Authorisation is required for this, but here too, this has no set form according to the law and the written version is required, at most, as legal proof.

Who is the exporter? Who is responsible for the exit of the goods if there is an ex-works delivery at a zero tariff for VAT?

In most cases, it is clear who the exporter is. However, it is not always clear who is to perform the special obligations. This particularly applies to situations in which use is made of the delivery condition Ex Works. The client and the actual exporter may not be one and the same person. Two situations are set out below:

A Customs dispatching agent is instructed to file an export declaration for a buyer not based in the EU. The sales invoice shows that the delivery conditions are Ex Works and that the seller (Dutch supplier) applies the zero VAT tariff. Who should be stated on the declaration as exporter: in other words, on whose behalf or under whose responsibility should the declaration be filed?

Customs regulations state that filing the declaration is the responsibility of the party exporting the goods. The rules concerning turnover tax are separate from the customs regulations. The following applies to the turnover tax: the party supplying goods at a zero tariff must prove at the time of export that the goods have departed from the EU.

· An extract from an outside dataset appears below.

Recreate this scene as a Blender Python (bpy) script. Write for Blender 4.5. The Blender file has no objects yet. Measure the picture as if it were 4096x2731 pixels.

For the zero tariff to be applied correctly, the supplier needs to have proof that the goods have actually departed from the EU. It is therefore better for the supplier to take responsibility for filing the export declaration. The supplier will then be entered as exporter. The supplier must authorise the Customs dispatching agent (direct or indirect representation). Customs issues a proof of exit from the EU in the supplier’s name. After all, the supplier is an interested party; he must be able to demonstrate that the goods have departed from the EU.

However, the buyer can also be entered as exporter on the declaration, as the buyer has the same right of disposal over the goods. The buyer must issue authorisation (the only possible option is indirect representation) to a representative to make an export declaration.

A Customs dispatching agent is instructed to file an export declaration for a buyer not based in the EU. The sales invoice shows that the seller (Dutch supplier) charges VAT on the sale. Who should be stated on the declaration as exporter: in other words, on whose behalf and under whose responsibility should the declaration be filed?

In this case it is in the buyer’s interests that the goods actually depart from the EU. He can then file for a VAT refund. There is no reason why the supplier should be entered on the declaration as exporter. In the declaration, the buyer is the exporter. The buyer issues an authorisation for this to the Customs dispatching agent (the only possible option is indirect representation).